Like Ida, Hurricane Laura was a powerful Category 4 storm at landfall, Laura’s 150 mile-per-hour winds battered Southwest Louisiana. Green’s home in Lake Charles’ downtown district suffered extensive damage, with the front roof being peeled back, allowing water to make its way inside. Friends who were in town tried to salvage what they could from the home, but the damage was already done, she said.

“My immediate response was to cry, then feeling like, ‘OK, this is going to be really hard,’ ” Green said. “Then, it was trying to figure out how to start recovery.”

A lack of livable housing in Lake Charles post-Laura forced Green to remain in Austin for a couple of months. She eventually relocated to Sulphur and briefly taught remotely at Lake Charles College Prep before the campus on Power Center Parkway reopened after Christmas. Before moving to New Orleans, Green spent four years there teaching art and theater.

“They were super accommodating,” Green said. “We had only been back doing in-person classes for a few days before Laura. The school was damaged, but it was not as catastrophic as other campuses.”

Green finished out the 2020-2021 school year at Lake Charles College Prep and had no plans to move. However, she randomly applied for the job at Homer A. Plessy Community School and was hired. Upon moving to New Orleans in July, she said she spent the next few weeks getting settled and falling in love with all the city has to offer.

The mood from locals ahead of Ida’s landfall was calmer than Green expected.

“It was weird,” she said. “People weren’t as crazy about the storm. Of course, there is still a lot of past trauma from Hurricane Katrina. I work with people who lived through it. The school is super sensitive to our emotional needs, making sure we’re OK.”

Green said the number of school employees who rode out the storm and those who stayed was mixed. Leaving New Orleans was easier than expected, with it only taking four hours to get to Lake Charles, she said.
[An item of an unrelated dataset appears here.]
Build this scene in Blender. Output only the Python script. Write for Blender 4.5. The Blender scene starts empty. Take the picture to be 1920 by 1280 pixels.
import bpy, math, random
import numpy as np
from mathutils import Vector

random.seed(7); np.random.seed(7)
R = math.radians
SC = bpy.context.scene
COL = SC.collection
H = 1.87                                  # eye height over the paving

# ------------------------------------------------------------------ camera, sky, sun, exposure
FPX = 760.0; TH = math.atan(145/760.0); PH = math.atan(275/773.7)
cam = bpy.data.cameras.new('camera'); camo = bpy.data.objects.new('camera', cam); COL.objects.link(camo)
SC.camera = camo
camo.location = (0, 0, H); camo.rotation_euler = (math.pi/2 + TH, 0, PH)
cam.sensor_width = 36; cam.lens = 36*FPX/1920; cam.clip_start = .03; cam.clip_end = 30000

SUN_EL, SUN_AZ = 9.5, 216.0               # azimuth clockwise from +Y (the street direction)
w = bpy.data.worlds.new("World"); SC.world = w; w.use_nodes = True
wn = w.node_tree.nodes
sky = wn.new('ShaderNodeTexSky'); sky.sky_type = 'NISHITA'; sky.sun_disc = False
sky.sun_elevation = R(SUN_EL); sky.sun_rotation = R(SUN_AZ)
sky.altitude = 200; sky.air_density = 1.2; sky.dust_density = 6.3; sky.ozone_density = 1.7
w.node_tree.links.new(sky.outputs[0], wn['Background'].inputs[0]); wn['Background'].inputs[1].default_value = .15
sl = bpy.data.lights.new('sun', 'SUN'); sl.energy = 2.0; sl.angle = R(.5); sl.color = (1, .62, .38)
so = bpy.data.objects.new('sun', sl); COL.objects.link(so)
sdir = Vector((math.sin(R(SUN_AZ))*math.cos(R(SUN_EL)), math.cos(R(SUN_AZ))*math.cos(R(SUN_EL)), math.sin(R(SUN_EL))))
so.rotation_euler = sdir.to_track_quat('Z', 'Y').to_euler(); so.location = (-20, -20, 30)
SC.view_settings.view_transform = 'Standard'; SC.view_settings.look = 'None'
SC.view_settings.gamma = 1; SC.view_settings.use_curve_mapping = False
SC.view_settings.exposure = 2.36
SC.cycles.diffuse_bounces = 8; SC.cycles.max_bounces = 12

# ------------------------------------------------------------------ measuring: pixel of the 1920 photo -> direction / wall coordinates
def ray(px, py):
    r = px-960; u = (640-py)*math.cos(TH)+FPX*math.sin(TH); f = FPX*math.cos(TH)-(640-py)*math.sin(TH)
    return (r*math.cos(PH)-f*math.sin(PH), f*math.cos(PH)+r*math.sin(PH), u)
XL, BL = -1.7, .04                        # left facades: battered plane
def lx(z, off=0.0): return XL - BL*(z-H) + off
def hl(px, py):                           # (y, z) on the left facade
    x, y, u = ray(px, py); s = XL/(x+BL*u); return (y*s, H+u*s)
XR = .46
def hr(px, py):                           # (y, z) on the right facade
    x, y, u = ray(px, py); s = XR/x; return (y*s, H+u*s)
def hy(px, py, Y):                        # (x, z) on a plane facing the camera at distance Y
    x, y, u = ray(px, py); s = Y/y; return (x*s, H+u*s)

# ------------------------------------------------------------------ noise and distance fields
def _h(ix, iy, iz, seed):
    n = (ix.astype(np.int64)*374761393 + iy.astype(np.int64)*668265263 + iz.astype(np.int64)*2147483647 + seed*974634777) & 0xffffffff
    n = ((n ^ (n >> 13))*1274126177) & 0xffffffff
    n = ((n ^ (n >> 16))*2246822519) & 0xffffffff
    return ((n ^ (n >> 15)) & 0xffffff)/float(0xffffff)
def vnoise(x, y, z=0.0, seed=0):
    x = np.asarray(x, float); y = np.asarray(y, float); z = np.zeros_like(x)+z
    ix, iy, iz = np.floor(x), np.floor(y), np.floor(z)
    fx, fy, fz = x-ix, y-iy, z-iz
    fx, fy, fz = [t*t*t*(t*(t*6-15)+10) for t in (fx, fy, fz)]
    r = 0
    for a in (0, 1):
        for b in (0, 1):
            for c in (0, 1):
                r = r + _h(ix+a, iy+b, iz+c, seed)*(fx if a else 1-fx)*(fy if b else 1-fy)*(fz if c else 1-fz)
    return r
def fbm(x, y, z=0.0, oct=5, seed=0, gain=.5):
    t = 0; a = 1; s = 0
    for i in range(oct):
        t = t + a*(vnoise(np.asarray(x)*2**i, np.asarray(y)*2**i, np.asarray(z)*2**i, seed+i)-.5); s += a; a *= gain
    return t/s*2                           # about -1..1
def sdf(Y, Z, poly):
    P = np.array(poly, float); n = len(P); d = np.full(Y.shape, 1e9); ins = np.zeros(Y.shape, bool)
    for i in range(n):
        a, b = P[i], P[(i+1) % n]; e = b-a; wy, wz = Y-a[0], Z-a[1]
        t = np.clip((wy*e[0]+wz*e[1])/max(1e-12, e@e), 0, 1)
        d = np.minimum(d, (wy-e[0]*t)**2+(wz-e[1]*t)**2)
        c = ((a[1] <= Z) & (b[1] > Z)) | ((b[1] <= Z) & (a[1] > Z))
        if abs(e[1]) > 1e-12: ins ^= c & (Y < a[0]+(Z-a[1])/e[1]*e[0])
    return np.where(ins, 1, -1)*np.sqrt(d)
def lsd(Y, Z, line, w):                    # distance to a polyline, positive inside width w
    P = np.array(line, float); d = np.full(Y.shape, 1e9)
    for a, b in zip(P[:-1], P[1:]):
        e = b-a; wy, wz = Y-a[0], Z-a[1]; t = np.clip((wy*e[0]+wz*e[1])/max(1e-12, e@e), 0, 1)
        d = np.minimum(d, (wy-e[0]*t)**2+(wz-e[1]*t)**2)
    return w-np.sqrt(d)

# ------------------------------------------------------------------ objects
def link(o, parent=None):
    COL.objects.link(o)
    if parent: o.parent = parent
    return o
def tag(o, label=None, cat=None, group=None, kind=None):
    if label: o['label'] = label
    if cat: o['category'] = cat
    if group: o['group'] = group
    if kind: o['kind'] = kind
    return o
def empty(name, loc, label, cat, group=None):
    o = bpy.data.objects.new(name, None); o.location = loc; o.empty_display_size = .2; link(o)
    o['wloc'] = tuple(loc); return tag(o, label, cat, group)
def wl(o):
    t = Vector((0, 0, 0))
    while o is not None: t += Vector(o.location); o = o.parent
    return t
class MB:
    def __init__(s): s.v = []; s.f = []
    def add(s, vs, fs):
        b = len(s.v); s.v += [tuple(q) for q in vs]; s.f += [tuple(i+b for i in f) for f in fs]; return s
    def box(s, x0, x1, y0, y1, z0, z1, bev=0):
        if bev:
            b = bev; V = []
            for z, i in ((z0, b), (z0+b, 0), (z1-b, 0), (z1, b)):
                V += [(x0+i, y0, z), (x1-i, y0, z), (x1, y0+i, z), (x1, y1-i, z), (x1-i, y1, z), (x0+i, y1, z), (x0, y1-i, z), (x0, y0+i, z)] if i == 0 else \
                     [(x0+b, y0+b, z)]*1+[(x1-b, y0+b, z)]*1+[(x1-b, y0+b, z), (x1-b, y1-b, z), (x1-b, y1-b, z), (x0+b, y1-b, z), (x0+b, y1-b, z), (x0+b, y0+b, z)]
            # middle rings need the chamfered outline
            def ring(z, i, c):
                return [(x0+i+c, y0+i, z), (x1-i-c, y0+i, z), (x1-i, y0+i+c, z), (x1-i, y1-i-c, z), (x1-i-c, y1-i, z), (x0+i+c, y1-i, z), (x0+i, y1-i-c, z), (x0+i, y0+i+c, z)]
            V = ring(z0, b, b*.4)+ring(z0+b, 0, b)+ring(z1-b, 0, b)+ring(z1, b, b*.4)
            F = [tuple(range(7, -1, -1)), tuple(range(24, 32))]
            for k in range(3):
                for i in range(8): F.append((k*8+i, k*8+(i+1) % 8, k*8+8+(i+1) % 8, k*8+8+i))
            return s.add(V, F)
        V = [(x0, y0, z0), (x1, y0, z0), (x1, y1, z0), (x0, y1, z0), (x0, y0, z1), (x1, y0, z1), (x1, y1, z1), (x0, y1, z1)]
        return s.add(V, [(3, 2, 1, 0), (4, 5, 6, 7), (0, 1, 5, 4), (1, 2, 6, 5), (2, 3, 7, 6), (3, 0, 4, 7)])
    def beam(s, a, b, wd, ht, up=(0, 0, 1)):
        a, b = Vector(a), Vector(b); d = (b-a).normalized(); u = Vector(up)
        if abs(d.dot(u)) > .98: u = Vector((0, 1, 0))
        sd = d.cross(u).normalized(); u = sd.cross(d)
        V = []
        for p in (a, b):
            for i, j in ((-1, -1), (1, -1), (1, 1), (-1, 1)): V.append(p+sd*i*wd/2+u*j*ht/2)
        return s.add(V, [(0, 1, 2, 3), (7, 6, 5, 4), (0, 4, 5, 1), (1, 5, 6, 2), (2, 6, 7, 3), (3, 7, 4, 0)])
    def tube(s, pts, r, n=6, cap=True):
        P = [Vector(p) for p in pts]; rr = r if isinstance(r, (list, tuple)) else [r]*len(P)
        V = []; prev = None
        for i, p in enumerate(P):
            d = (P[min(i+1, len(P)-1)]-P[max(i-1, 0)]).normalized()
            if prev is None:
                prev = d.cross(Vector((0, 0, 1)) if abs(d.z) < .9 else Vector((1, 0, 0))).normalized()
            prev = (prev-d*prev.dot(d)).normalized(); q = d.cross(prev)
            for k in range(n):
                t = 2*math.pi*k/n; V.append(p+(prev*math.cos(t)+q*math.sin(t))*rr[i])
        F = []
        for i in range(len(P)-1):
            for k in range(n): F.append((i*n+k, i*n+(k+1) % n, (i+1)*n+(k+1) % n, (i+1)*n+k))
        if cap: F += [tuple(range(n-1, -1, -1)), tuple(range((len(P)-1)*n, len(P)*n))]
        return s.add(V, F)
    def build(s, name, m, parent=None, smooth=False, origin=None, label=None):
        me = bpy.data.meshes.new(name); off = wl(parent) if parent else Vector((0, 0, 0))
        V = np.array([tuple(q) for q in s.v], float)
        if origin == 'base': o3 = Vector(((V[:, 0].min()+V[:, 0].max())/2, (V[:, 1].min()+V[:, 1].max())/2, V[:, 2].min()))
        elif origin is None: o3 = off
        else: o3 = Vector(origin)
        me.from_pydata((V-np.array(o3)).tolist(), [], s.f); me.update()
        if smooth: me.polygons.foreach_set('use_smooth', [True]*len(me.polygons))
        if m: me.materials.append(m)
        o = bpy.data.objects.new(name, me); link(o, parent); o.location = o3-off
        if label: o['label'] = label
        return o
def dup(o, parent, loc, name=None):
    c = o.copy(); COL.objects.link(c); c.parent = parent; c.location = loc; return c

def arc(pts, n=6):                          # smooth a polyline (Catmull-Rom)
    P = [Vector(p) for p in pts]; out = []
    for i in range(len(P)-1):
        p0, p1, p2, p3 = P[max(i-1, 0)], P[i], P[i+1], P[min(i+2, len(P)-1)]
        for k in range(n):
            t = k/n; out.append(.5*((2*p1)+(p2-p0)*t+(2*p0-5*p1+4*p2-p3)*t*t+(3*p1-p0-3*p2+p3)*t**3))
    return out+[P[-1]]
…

Porter and June have become pros at packing up and leaving on the fly, Green added.

“I was worried I was going to get stuck on the Atchafalaya (Basin Bridge),” she said.

Despite the uncertainty that awaits her, Green said her stress levels pale in comparison with Hurricane Laura’s immediate aftermath.

“The amount of loss I had last year topples anything I can go through now,” she said. “I think people here were concerned for me, just because of what happened. At this point, whatever happens will be taken care of eventually.”

Despite enduring two major hurricanes within a year of each other, Green said she plans to return to New Orleans as soon as it’s safe to do so.

“I definitely feel at home here,” she said. “If you want to stay somewhere, you just deal with the elements. I love New Orleans, and I feel like it’s where I’m supposed to be.”